*Information supplied*:
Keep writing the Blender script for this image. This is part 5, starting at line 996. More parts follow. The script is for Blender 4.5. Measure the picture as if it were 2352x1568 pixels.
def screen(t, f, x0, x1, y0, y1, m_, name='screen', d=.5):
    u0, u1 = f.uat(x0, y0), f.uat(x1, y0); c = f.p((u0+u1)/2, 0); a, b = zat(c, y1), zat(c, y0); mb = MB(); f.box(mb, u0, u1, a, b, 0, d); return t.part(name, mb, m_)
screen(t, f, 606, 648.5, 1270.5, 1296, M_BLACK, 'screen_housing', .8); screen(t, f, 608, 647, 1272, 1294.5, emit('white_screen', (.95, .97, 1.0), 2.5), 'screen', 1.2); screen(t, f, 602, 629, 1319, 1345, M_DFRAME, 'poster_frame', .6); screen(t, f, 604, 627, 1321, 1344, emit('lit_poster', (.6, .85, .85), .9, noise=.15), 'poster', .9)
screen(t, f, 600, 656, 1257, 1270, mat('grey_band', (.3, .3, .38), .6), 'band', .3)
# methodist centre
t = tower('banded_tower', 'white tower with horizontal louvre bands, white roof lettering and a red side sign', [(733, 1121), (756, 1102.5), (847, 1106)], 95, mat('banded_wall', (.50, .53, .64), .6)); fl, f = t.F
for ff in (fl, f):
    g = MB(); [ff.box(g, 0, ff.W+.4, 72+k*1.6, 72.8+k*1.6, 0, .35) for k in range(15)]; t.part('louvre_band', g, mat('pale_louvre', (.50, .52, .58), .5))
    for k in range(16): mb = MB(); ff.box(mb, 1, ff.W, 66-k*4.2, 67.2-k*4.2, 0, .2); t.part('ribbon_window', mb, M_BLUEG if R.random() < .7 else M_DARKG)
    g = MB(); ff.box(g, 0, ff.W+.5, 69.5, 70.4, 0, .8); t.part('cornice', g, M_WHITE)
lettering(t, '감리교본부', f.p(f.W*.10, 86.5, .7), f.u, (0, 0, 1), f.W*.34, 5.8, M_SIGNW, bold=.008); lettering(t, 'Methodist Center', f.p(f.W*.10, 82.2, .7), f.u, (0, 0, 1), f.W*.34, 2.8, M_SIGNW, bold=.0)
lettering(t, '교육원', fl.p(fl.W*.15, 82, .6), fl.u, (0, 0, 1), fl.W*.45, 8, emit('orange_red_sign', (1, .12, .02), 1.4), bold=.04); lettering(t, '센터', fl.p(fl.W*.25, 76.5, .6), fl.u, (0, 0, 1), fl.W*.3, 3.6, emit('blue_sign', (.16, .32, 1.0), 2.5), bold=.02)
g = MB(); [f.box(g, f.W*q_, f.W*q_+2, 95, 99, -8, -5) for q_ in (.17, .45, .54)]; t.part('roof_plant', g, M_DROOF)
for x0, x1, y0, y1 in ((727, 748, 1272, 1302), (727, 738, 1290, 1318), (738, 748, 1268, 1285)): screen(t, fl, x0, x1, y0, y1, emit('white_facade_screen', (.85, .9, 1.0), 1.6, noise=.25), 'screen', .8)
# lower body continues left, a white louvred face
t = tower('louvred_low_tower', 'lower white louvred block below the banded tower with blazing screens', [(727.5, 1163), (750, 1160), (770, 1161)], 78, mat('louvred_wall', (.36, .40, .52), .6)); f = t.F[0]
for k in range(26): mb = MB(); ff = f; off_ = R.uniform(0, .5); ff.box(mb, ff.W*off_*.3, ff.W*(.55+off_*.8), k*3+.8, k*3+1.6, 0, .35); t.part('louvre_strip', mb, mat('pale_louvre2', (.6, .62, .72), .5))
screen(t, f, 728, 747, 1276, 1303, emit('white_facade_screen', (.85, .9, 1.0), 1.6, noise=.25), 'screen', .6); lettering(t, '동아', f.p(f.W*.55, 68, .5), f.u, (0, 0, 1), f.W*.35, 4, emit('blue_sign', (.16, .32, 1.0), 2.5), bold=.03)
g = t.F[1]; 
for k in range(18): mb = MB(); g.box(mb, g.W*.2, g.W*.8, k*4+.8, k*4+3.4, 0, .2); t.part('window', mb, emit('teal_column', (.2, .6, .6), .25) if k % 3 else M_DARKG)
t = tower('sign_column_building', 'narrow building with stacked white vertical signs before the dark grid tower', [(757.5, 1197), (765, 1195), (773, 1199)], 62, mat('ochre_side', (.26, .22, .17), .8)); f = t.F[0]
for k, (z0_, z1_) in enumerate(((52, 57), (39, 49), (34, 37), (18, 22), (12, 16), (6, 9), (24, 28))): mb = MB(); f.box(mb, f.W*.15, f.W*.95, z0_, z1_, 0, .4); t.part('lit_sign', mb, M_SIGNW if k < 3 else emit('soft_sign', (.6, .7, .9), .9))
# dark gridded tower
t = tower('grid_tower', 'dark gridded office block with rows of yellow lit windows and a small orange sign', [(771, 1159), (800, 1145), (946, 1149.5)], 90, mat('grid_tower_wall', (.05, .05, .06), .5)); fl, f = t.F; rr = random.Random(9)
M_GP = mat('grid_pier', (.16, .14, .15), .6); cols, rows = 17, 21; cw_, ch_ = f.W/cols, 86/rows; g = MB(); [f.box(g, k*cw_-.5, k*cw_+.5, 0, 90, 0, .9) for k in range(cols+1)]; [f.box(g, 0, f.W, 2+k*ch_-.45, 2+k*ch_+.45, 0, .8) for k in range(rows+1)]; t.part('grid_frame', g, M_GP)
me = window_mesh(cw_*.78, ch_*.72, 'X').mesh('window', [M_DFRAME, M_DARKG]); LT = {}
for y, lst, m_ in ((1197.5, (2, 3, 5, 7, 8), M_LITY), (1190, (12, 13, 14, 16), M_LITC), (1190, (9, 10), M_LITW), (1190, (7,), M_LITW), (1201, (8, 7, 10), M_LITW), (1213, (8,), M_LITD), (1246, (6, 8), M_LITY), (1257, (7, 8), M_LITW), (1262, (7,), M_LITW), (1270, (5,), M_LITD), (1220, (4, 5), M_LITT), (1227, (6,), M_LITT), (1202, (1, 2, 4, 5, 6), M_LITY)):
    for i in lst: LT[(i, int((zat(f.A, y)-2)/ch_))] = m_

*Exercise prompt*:
Write out the whole listing again. Match it word for word.

*Task answer*:
Keep writing the Blender script for this image. This is part 5, starting at line 996. More parts follow. The script is for Blender 4.5. Measure the picture as if it were 2352x1568 pixels.
def screen(t, f, x0, x1, y0, y1, m_, name='screen', d=.5):
    u0, u1 = f.uat(x0, y0), f.uat(x1, y0); c = f.p((u0+u1)/2, 0); a, b = zat(c, y1), zat(c, y0); mb = MB(); f.box(mb, u0, u1, a, b, 0, d); return t.part(name, mb, m_)
screen(t, f, 606, 648.5, 1270.5, 1296, M_BLACK, 'screen_housing', .8); screen(t, f, 608, 647, 1272, 1294.5, emit('white_screen', (.95, .97, 1.0), 2.5), 'screen', 1.2); screen(t, f, 602, 629, 1319, 1345, M_DFRAME, 'poster_frame', .6); screen(t, f, 604, 627, 1321, 1344, emit('lit_poster', (.6, .85, .85), .9, noise=.15), 'poster', .9)
screen(t, f, 600, 656, 1257, 1270, mat('grey_band', (.3, .3, .38), .6), 'band', .3)
# methodist centre
t = tower('banded_tower', 'white tower with horizontal louvre bands, white roof lettering and a red side sign', [(733, 1121), (756, 1102.5), (847, 1106)], 95, mat('banded_wall', (.50, .53, .64), .6)); fl, f = t.F
for ff in (fl, f):
    g = MB(); [ff.box(g, 0, ff.W+.4, 72+k*1.6, 72.8+k*1.6, 0, .35) for k in range(15)]; t.part('louvre_band', g, mat('pale_louvre', (.50, .52, .58), .5))
    for k in range(16): mb = MB(); ff.box(mb, 1, ff.W, 66-k*4.2, 67.2-k*4.2, 0, .2); t.part('ribbon_window', mb, M_BLUEG if R.random() < .7 else M_DARKG)
    g = MB(); ff.box(g, 0, ff.W+.5, 69.5, 70.4, 0, .8); t.part('cornice', g, M_WHITE)
lettering(t, '감리교본부', f.p(f.W*.10, 86.5, .7), f.u, (0, 0, 1), f.W*.34, 5.8, M_SIGNW, bold=.008); lettering(t, 'Methodist Center', f.p(f.W*.10, 82.2, .7), f.u, (0, 0, 1), f.W*.34, 2.8, M_SIGNW, bold=.0)
lettering(t, '교육원', fl.p(fl.W*.15, 82, .6), fl.u, (0, 0, 1), fl.W*.45, 8, emit('orange_red_sign', (1, .12, .02), 1.4), bold=.04); lettering(t, '센터', fl.p(fl.W*.25, 76.5, .6), fl.u, (0, 0, 1), fl.W*.3, 3.6, emit('blue_sign', (.16, .32, 1.0), 2.5), bold=.02)
g = MB(); [f.box(g, f.W*q_, f.W*q_+2, 95, 99, -8, -5) for q_ in (.17, .45, .54)]; t.part('roof_plant', g, M_DROOF)
for x0, x1, y0, y1 in ((727, 748, 1272, 1302), (727, 738, 1290, 1318), (738, 748, 1268, 1285)): screen(t, fl, x0, x1, y0, y1, emit('white_facade_screen', (.85, .9, 1.0), 1.6, noise=.25), 'screen', .8)
# lower body continues left, a white louvred face
t = tower('louvred_low_tower', 'lower white louvred block below the banded tower with blazing screens', [(727.5, 1163), (750, 1160), (770, 1161)], 78, mat('louvred_wall', (.36, .40, .52), .6)); f = t.F[0]
for k in range(26): mb = MB(); ff = f; off_ = R.uniform(0, .5); ff.box(mb, ff.W*off_*.3, ff.W*(.55+off_*.8), k*3+.8, k*3+1.6, 0, .35); t.part('louvre_strip', mb, mat('pale_louvre2', (.6, .62, .72), .5))
screen(t, f, 728, 747, 1276, 1303, emit('white_facade_screen', (.85, .9, 1.0), 1.6, noise=.25), 'screen', .6); lettering(t, '동아', f.p(f.W*.55, 68, .5), f.u, (0, 0, 1), f.W*.35, 4, emit('blue_sign', (.16, .32, 1.0), 2.5), bold=.03)
g = t.F[1]; 
for k in range(18): mb = MB(); g.box(mb, g.W*.2, g.W*.8, k*4+.8, k*4+3.4, 0, .2); t.part('window', mb, emit('teal_column', (.2, .6, .6), .25) if k % 3 else M_DARKG)
t = tower('sign_column_building', 'narrow building with stacked white vertical signs before the dark grid tower', [(757.5, 1197), (765, 1195), (773, 1199)], 62, mat('ochre_side', (.26, .22, .17), .8)); f = t.F[0]
for k, (z0_, z1_) in enumerate(((52, 57), (39, 49), (34, 37), (18, 22), (12, 16), (6, 9), (24, 28))): mb = MB(); f.box(mb, f.W*.15, f.W*.95, z0_, z1_, 0, .4); t.part('lit_sign', mb, M_SIGNW if k < 3 else emit('soft_sign', (.6, .7, .9), .9))
# dark gridded tower
t = tower('grid_tower', 'dark gridded office block with rows of yellow lit windows and a small orange sign', [(771, 1159), (800, 1145), (946, 1149.5)], 90, mat('grid_tower_wall', (.05, .05, .06), .5)); fl, f = t.F; rr = random.Random(9)
M_GP = mat('grid_pier', (.16, .14, .15), .6); cols, rows = 17, 21; cw_, ch_ = f.W/cols, 86/rows; g = MB(); [f.box(g, k*cw_-.5, k*cw_+.5, 0, 90, 0, .9) for k in range(cols+1)]; [f.box(g, 0, f.W, 2+k*ch_-.45, 2+k*ch_+.45, 0, .8) for k in range(rows+1)]; t.part('grid_frame', g, M_GP)
me = window_mesh(cw_*.78, ch_*.72, 'X').mesh('window', [M_DFRAME, M_DARKG]); LT = {}
for y, lst, m_ in ((1197.5, (2, 3, 5, 7, 8), M_LITY), (1190, (12, 13, 14, 16), M_LITC), (1190, (9, 10), M_LITW), (1190, (7,), M_LITW), (1201, (8, 7, 10), M_LITW), (1213, (8,), M_LITD), (1246, (6, 8), M_LITY), (1257, (7, 8), M_LITW), (1262, (7,), M_LITW), (1270, (5,), M_LITD), (1220, (4, 5), M_LITT), (1227, (6,), M_LITT), (1202, (1, 2, 4, 5, 6), M_LITY)):
    for i in lst: LT[(i, int((zat(f.A, y)-2)/ch_))] = m_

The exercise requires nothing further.